Das filmreife Grande Finale der Vorführung war die Demonstration eines Öl- und Fettbrandes auf einem aus feuerfestem Stahl umrahmten Herd, auf dem ein heißer Kochtopf stand. Kießling erklärte den Schülerinnen und Schülern, dass er bereits einen Liter Rapsöl im Topf vorbereitet hatte, welches nun erhitzt werden sollte, bis es sich von alleine entzünden würde. Damit machte er deutlich, wie schnell sich haushaltsübliches Rapsöl entzünden kann, wenn es auf seine Zündtemperatur erhitzt wird.

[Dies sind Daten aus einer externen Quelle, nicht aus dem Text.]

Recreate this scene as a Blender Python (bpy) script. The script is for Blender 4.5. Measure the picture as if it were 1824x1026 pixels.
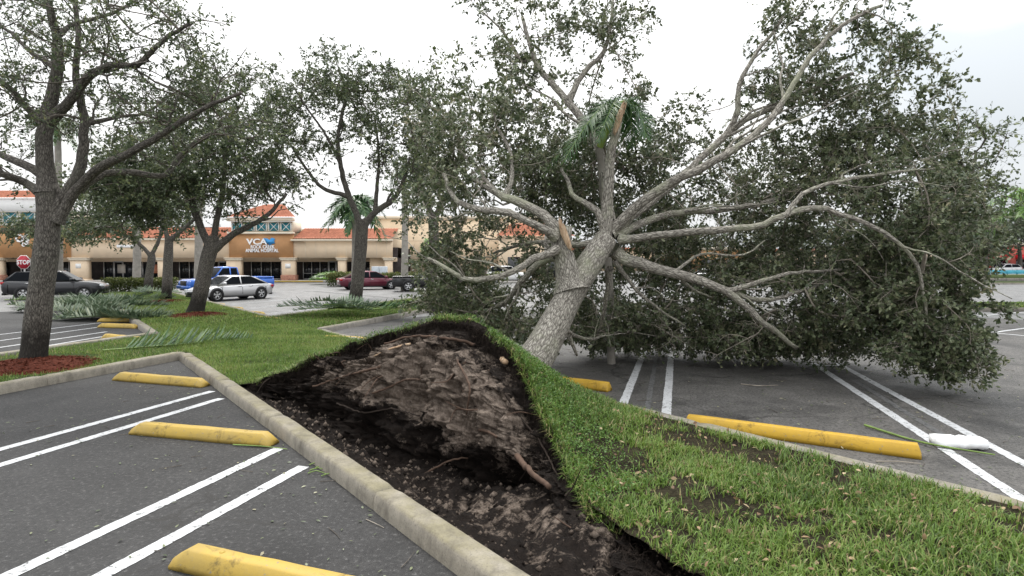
import bpy, math, random
import numpy as np
from mathutils import Vector

for _o in list(bpy.data.objects):
    bpy.data.objects.remove(_o)
SC = bpy.context.scene
COL = SC.collection
PI = math.pi
random.seed(7)
RNG = np.random.default_rng(11)

# ------------------------------------------------------------------ camera
F_PX, CX, CY, HOR, EYE = 1050.0, 912.0, 513.0, 468.0, 2.1
PITCH = math.atan((CY - HOR) / F_PX)
cam_d = bpy.data.cameras.new('camera')
cam_d.sensor_width = 36.0
cam_d.lens = 36.0 * F_PX / 1824.0
cam_d.clip_start = 0.05
cam_d.clip_end = 3000.0
cam = bpy.data.objects.new('camera', cam_d)
COL.objects.link(cam)
cam.location = (0, 0, EYE)
cam.rotation_euler = (PI / 2 - PITCH, 0, 0)
SC.camera = cam

# ------------------------------------------------------------------ world: bright overcast over a physical sky
SUN_EL, SUN_ROT = math.radians(58), math.radians(-20)
world = bpy.data.worlds.new('World')
SC.world = world
world.use_nodes = True
wn = world.node_tree
wn.nodes.clear()
w_out = wn.nodes.new('ShaderNodeOutputWorld')
w_bg = wn.nodes.new('ShaderNodeBackground')
w_sky = wn.nodes.new('ShaderNodeTexSky')
w_sky.sky_type = 'NISHITA'
w_sky.sun_disc = False
w_sky.sun_elevation = SUN_EL
w_sky.sun_rotation = SUN_ROT
w_sky.dust_density = 4.0
w_tc = wn.nodes.new('ShaderNodeTexCoord')
w_map = wn.nodes.new('ShaderNodeMapping')
w_map.inputs['Scale'].default_value = (1.0, 1.0, 2.6)
w_map.inputs['Location'].default_value = (0.35, 0.1, 0.0)
w_noise = wn.nodes.new('ShaderNodeTexNoise')
w_noise.inputs['Scale'].default_value = 1.5
w_noise.inputs['Detail'].default_value = 5.0
w_noise.inputs['Roughness'].default_value = 0.5
w_ramp = wn.nodes.new('ShaderNodeValToRGB')
w_ramp.color_ramp.elements[0].position = 0.36
w_ramp.color_ramp.elements[0].color = (9.6, 10.2, 10.7, 1)
w_ramp.color_ramp.elements[1].position = 0.56
w_ramp.color_ramp.elements[1].color = (16.0, 16.0, 16.0, 1)
w_mix = wn.nodes.new('ShaderNodeMixRGB')
w_mix.inputs['Fac'].default_value = 0.93
w_bg.inputs['Strength'].default_value = 0.1
wl = wn.links.new
wl(w_tc.outputs['Generated'], w_map.inputs['Vector'])
wl(w_map.outputs['Vector'], w_noise.inputs['Vector'])
wl(w_noise.outputs['Fac'], w_ramp.inputs['Fac'])
wl(w_sky.outputs['Color'], w_mix.inputs['Color1'])
wl(w_ramp.outputs['Color'], w_mix.inputs['Color2'])
# an overcast sky is three times as bright overhead as at the horizon
w_sep = wn.nodes.new('ShaderNodeSeparateXYZ'); wl(w_tc.outputs['Generated'], w_sep.inputs[0])
w_cie = wn.nodes.new('ShaderNodeMapRange'); w_cie.inputs['From Min'].default_value = 0.0; w_cie.inputs['From Max'].default_value = 1.0
w_cie.inputs['To Min'].default_value = 1 / 3; w_cie.inputs['To Max'].default_value = 1.0
wl(w_sep.outputs['Z'], w_cie.inputs['Value'])
w_mul = wn.nodes.new('ShaderNodeMixRGB'); w_mul.blend_type = 'MULTIPLY'; w_mul.inputs['Fac'].default_value = 1.0
wl(w_mix.outputs['Color'], w_mul.inputs['Color1']); wl(w_cie.outputs['Result'], w_mul.inputs['Color2'])
wl(w_mul.outputs['Color'], w_bg.inputs['Color'])
wl(w_bg.outputs['Background'], w_out.inputs['Surface'])

sun_d = bpy.data.lights.new('sun', 'SUN')
sun_d.energy = 1.3
sun_d.angle = math.radians(18)
sun_d.color = (1.0, 0.96, 0.9)
sun = bpy.data.objects.new('sun', sun_d)
COL.objects.link(sun)
_sd = Vector((math.sin(SUN_ROT) * math.cos(SUN_EL), math.cos(SUN_ROT) * math.cos(SUN_EL), math.sin(SUN_EL)))
sun.rotation_euler = _sd.to_track_quat('Z', 'Y').to_euler()

vs = SC.view_settings
vs.view_transform = 'Standard'
vs.look = 'None'
vs.exposure = 0.95
vs.gamma = 1.0
vs.use_curve_mapping = False
SC.cycles.use_denoising = True
SC.cycles.max_bounces = 4
SC.cycles.transparent_max_bounces = 6

# ------------------------------------------------------------------ helpers: places
_cp, _sp = math.cos(PITCH), math.sin(PITCH)
def ray(px, py):
    x, y = (px - CX) / F_PX, -(py - CY) / F_PX
    return np.array([x, _cp + y * _sp, -_sp + y * _cp])
def P(px, py, Y):
    d = ray(px, py)
    return np.array([0, 0, EYE]) + d * (Y / d[1])
def G(px, py, z=0.0):
    d = ray(px, py)
    return np.array([0, 0, EYE]) + d * ((z - EYE) / d[2])
# the planted median runs along U, its width along Wd; stalls and cars lie along SL
O2 = G(815, 1026)[:2]
U2 = G(400, 705)[:2] - O2
U2 = U2 / np.linalg.norm(U2)
W2 = np.array([U2[1], -U2[0]])
SL2 = np.array([0.28, 0.96]); SL2 = SL2 / np.linalg.norm(SL2)
SP2 = np.array([SL2[1], -SL2[0]])
def UW(u, w, z=0.0):
    q = O2 + U2 * u + W2 * w
    return np.array([q[0], q[1], z])
def to_uw(p):
    d = np.asarray(p)[:2] - O2
    return float(d @ U2), float(d @ W2)
def ray_w(px, py, w):
    """the point on the sight line of a pixel that lies above the line w = const of the median"""
    d = ray(px, py)
    t = (w + O2 @ W2) / (d[:2] @ W2)
    return np.array([0, 0, EYE]) + d * t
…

Nach kurzer Zeit entwickelte sich ein Feuer, das Kießling schnell mit dem Topfdeckel oder einer Feuerschutzdecke ersticken konnte.

Er betonte nachdrücklich, dass man auf keinen Fall Wasser darüber gießen dürfe – eine Warnung, die er mit der Erfahrung eines Experten aussprach, der wusste, wie oft dieser Fehler in der Realität gemacht wird. Um die Konsequenzen dieses Fehlers zu demonstrieren, führte Kießling in der nachfolgenden Vorstellung genau das vor: In Schutzkleidung und aus sicherer Entfernung kippte er etwa ein kleines Glas Wasser auf den Fettbrand. Das Resultat war spektakulär und erschreckend zugleich: Das Wasser verdampfte explosionsartig und riss das brennende Fett mit sich. In Sekundenschnelle breitete sich unter ohrenbetäubendem Getöse eine gewaltige Flammenwand aus, die eindrucksvoll veranschaulichte, welche lebensgefährliche Verwüstung ein solcher Fehler im häuslichen Umfeld anrichten könnte.

Anwendung des Wissens im Alltag

Die Schülerinnen und Schüler waren sichtlich beeindruckt und zufrieden von der Vorstellung. „Redet daheim mal mit euren Eltern, mit euren Geschwistern“, ermutigte der Feuerwehrmann seine jungen Zuhörerinnen und Zuhörer. Mit einem Dank an die aufmerksamen Zuhörer und den besten Wünschen für das Wochenende verabschiedete sich Stefan Kießling unter dem Applaus des Publikums.